EXERCISE PROMPT
From the listing that follows, output everything exactly except the pictures.

START INFORMATION SHOWN

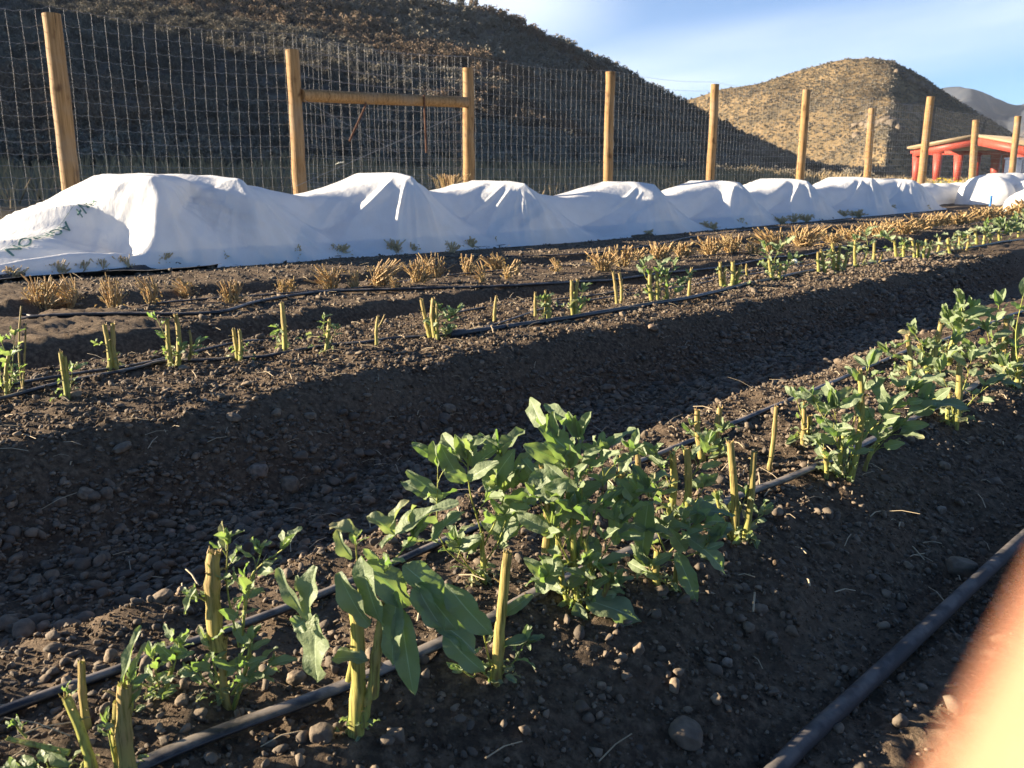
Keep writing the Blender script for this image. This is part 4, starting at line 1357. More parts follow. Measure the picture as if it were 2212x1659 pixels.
G3, G4 = 'brown stubble tufts along the third bed', 'brown stubble tufts along the fourth bed'
T3 = [(98, 670, 66, 62, 'large brown stubble tuft at the left end of the third bed, leaning left'), (148, 662, 62, 50, 'thick brown stubble tuft touching the large left-end tuft'),
      (245, 664, 68, 44, 'brown tuft with a few green and orange leaves, third bed'), (330, 655, 52, 36, 'sparse tuft of thin bent dry twigs, third bed'),
      (404, 642, 38, 30, 'small neat tuft of tan stalks behind the slack tape'), (500, 652, 44, 38, 'tan tuft with one stalk sticking out to the right'),
      (611, 630, 32, 18, 'tiny tuft above the bend of the slack tape, left one of two'), (630, 628, 30, 18, 'tiny splayed tuft, right one of the two above the bend'),
      (714, 622, 46, 44, 'brown tuft with yellow-green leaves beside the tape fork'), (765, 622, 36, 22, 'low scraggly tuft right of the tape fork'),
      (820, 618, 52, 44, 'full tuft of upright tan stalks, centre left of the third bed'), (857, 624, 26, 14, 'single short forked stub at the tape edge'),
      (905, 612, 52, 40, 'tan tuft joined to a dense upright tuft on its right'), (940, 598, 48, 46, 'dense upright tan tuft with flat cut tops'),
      (1010, 590, 40, 28, 'tuft of straight stalks with one long twig lying left'), (1042, 610, 42, 18, 'narrow tuft with orange base, in front of the round tuft'),
      (1072, 582, 34, 38, 'round pale tuft spread like a fan'), (1095, 604, 40, 20, 'crooked brown stub with a side twig'), (1116, 592, 34, 10, 'thin upright twig right of the crooked stub'),
      (1205, 588, 30, 18, 'lone bent tan stub in the bare middle of the third bed'), (1302, 584, 44, 48, 'bushy straw-coloured tuft left of the green clump'),
      (1345, 572, 40, 44, 'straw-coloured tuft joined to the bushy one'), (1378, 562, 26, 26, 'small tuft over the green bean clump'), (1425, 560, 34, 40, 'tan tuft between two green bean clumps'),
      (1475, 555, 30, 34, 'low brown tuft behind the wide bean clump'), (1535, 548, 34, 48, 'wide brown tuft above the fan of stubs'), (1580, 545, 36, 40, 'dark tan tuft with upright stalks'),
      (1625, 545, 22, 26, 'low ragged tuft before the white-bloom bush'), (1668, 540, 44, 54, 'large tuft showing behind the white-bloom bush'), (1735, 532, 40, 62, 'wide feathery straw tuft right of the white-bloom bush')]
for (x, y, h, w, lb) in T3:
    tuft(x, y + 2, h * 1.15, w * 1.2, lb, G3, .45)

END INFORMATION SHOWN

TASK SOLUTION
Keep writing the Blender script for this image. This is part 4, starting at line 1357. More parts follow. Measure the picture as if it were 2212x1659 pixels.
G3, G4 = 'brown stubble tufts along the third bed', 'brown stubble tufts along the fourth bed'
T3 = [(98, 670, 66, 62, 'large brown stubble tuft at the left end of the third bed, leaning left'), (148, 662, 62, 50, 'thick brown stubble tuft touching the large left-end tuft'),
      (245, 664, 68, 44, 'brown tuft with a few green and orange leaves, third bed'), (330, 655, 52, 36, 'sparse tuft of thin bent dry twigs, third bed'),
      (404, 642, 38, 30, 'small neat tuft of tan stalks behind the slack tape'), (500, 652, 44, 38, 'tan tuft with one stalk sticking out to the right'),
      (611, 630, 32, 18, 'tiny tuft above the bend of the slack tape, left one of two'), (630, 628, 30, 18, 'tiny splayed tuft, right one of the two above the bend'),
      (714, 622, 46, 44, 'brown tuft with yellow-green leaves beside the tape fork'), (765, 622, 36, 22, 'low scraggly tuft right of the tape fork'),
      (820, 618, 52, 44, 'full tuft of upright tan stalks, centre left of the third bed'), (857, 624, 26, 14, 'single short forked stub at the tape edge'),
      (905, 612, 52, 40, 'tan tuft joined to a dense upright tuft on its right'), (940, 598, 48, 46, 'dense upright tan tuft with flat cut tops'),
      (1010, 590, 40, 28, 'tuft of straight stalks with one long twig lying left'), (1042, 610, 42, 18, 'narrow tuft with orange base, in front of the round tuft'),
      (1072, 582, 34, 38, 'round pale tuft spread like a fan'), (1095, 604, 40, 20, 'crooked brown stub with a side twig'), (1116, 592, 34, 10, 'thin upright twig right of the crooked stub'),
      (1205, 588, 30, 18, 'lone bent tan stub in the bare middle of the third bed'), (1302, 584, 44, 48, 'bushy straw-coloured tuft left of the green clump'),
      (1345, 572, 40, 44, 'straw-coloured tuft joined to the bushy one'), (1378, 562, 26, 26, 'small tuft over the green bean clump'), (1425, 560, 34, 40, 'tan tuft between two green bean clumps'),
      (1475, 555, 30, 34, 'low brown tuft behind the wide bean clump'), (1535, 548, 34, 48, 'wide brown tuft above the fan of stubs'), (1580, 545, 36, 40, 'dark tan tuft with upright stalks'),
      (1625, 545, 22, 26, 'low ragged tuft before the white-bloom bush'), (1668, 540, 44, 54, 'large tuft showing behind the white-bloom bush'), (1735, 532, 40, 62, 'wide feathery straw tuft right of the white-bloom bush')]
for (x, y, h, w, lb) in T3:
    tuft(x, y + 2, h * 1.15, w * 1.2, lb, G3, .45)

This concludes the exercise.